Now, we may think this fear of God to be hard news. Perhaps our minds involuntarily recall relationships where fear was a tool for evil: the abusive father, playground bully, controlling boss. They used fear to manipulate, to coerce, to sting into submission. How can it be good news to fear God forever?

Notice the promise: “. . . that they may fear me forever, for their own good and the good of their children after them.” Oh, this is different. This fear serves his people’s good, as when Gandalf grew tall and menacing to convince Bilbo to give up the ring that would destroy him otherwise. He deepens his voice to persuade us from peril. The heart of this King is for you, for your good, thus he gives you this fear of him. Doesn’t this purpose make all the difference?

The good father, his children know, is not to be trifled with. The heavenly Father lashes every son whom he loves (Hebrews 12:6), not because he loves to scourge, but because he loves to save. He disciplines us for our good, that we might share in his holiness and live (Hebrews 12:9–10). Feel enough of his heart to trust him: this God does not spare discipline from us, but neither did he spare his Son for us.

And notice that this new-covenant blessing of fear spills over the edges to one’s family: “for their own good and the good of their children after them.” The fear God gives a man blesses those closest to him.

Why You Wake Up Christian

I will make with them an everlasting covenant, that I will not turn away from doing good to them. And I will put the fear of me in their hearts, that they may not turn from me. (Jeremiah 32:40)

Again, Israel received the law of God as written by the very finger of God and delivered by angels, and yet they could not keep it. They saw their God redeem with wonders the world had never witnessed, and yet these same people died in the wilderness because of distrust. God was undeservedly good to them, and yet without explanation or provocation, they kept turning from him. The Lord asks, “What wrong did your fathers find in me that they went far from me, and went after worthlessness, and became worthless?” (Jeremiah 2:5). Our Old Testament shows us where we would be without the fear of God.

Yet gaze at the blessing: “I will make with them an everlasting covenant, that I will not turn away from doing good to them.” He swears not to turn away from doing good to us; he makes an everlasting covenant with us. But what about our turning from him, as Israel did so often? Here it is: I will put the fear of me in their hearts, that they may not turn from me.

Why did you wake up a Christian this morning? Because God put the fear of himself in you. You fear turning away from him, going back to the city of destruction, being a child of his anger, displeasing your heavenly Father, departing from the church and proving to never have truly been of his people. You believe God when he talks about hell. You believe God when he talks about heaven. And you fear him, not by shivering under an expectation of wrath, as though you had no basis for confidence before him (his love perfected in us casts out this kind of faithless fear, 1 John 4:18). Yet while we do not now quiver about the judgment to come, we still believe that if we should turn from him or shrink back, such would be our portion. We are not yet home.

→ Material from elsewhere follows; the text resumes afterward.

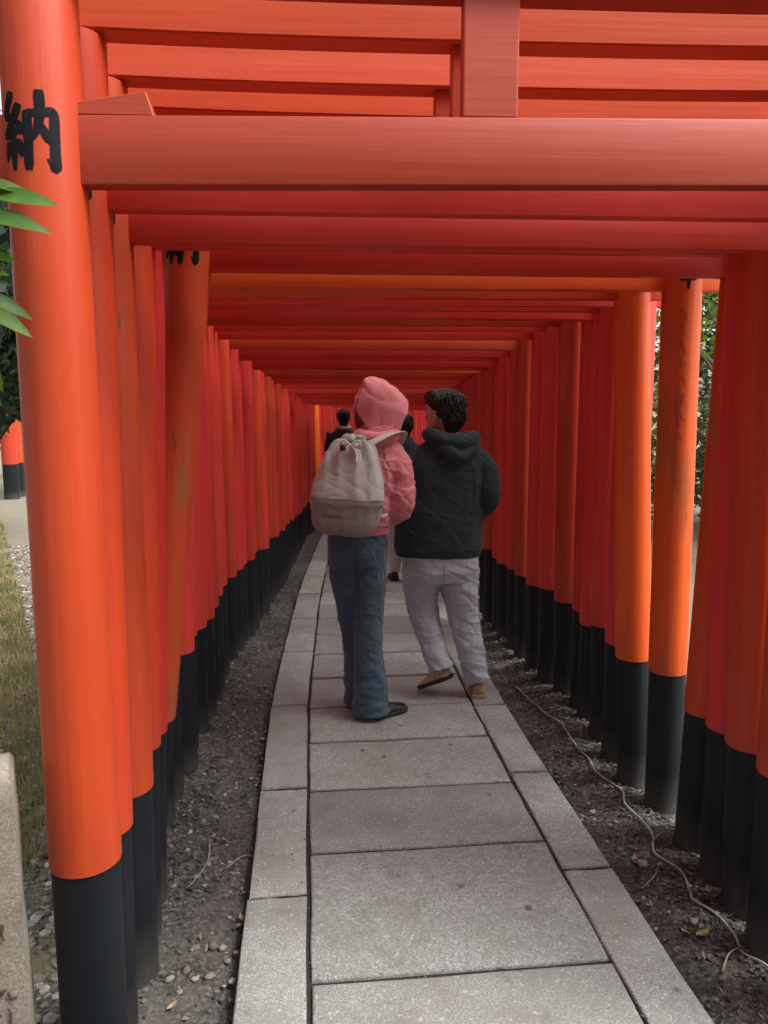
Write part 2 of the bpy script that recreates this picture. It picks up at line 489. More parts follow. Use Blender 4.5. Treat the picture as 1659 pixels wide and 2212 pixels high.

So what is the fear of God in this text? A fear of turning from him that keeps us near him. New-covenant fear is adhesive to keep us walking happily with Jesus, our life and our joy.

The Heart of Him We Fear

I will rejoice in doing them good, and I will plant them in this land in faithfulness, with all my heart and all my soul. (Jeremiah 32:41)

So, the fear of God is not a cringing fear, a hiding under the bed or cowering in the fetal position from a severe judge. Rather, the fear of God is a healthy understanding that if you turn away from God, it will be to the everlasting ruin of your soul, a ruin from his own hand.

But saint, the kind of God we fear makes all the difference in our fearing him. “That they may not turn from me,” God says — but who is the me? We read that he means good for us, but who could imagine what comes next? “I will rejoice in doing them good, and I will plant them in this land in faithfulness, with all my heart and all my soul.” Be undone; be staggered. Here is the God we fear forever: he who delights to do good to you with all his heart and all his soul.

He is the God whose rod and staff strike and destroy his enemies. This shepherd terrorizes lions and bears and wolves and thieves. Yet because of his love for you in laying down his life for you, this same power now comforts you and keeps you near.

He is still dangerous — he wouldn’t ease us through the valley of death if he weren’t — but he is not dangerous toward you as he once was. Christian, you are his sheep now, under the shepherd’s love. He says, “I will make them dwell in safety” (Jeremiah 32:37). But this does not domesticate him. As long as you stay true to him, as long as you continue to fear him, his rod and his staff will keep you along the path, calm you, and protect you from all that threatens you. His love turns his fearful qualities away from you — as long as you abide in his love.

Safe from the Storm

Years ago, on a bitter and perilous winter night, I watched snowflakes fall gently outside my window. They mesmerized me, yet I knew that for some outside that night, they would prove deadly. I wrote,

The window frames tools of torture,
As they caress the ground,
By love’s fire I’m found;
Is this salvation?

This captures something of the paradox. It’s not that danger does not exist any longer — God is perilous to those outside. Rather, it means that he has overcome us with his love, seated us inside at his fires of grace, and there, we no longer expect to perish. “All that the Father gives me will come to me, and whoever comes to me I will never cast out” (John 6:37). But we do fear facing him if we were to abandon the shelter of Christ.

So, we fear him, but this is the God we fear. The God who wants us in the house with him. The God whose very heart longs to do us good. The God who, to secure our blessing, gives us an indispensable gift: the fear of him.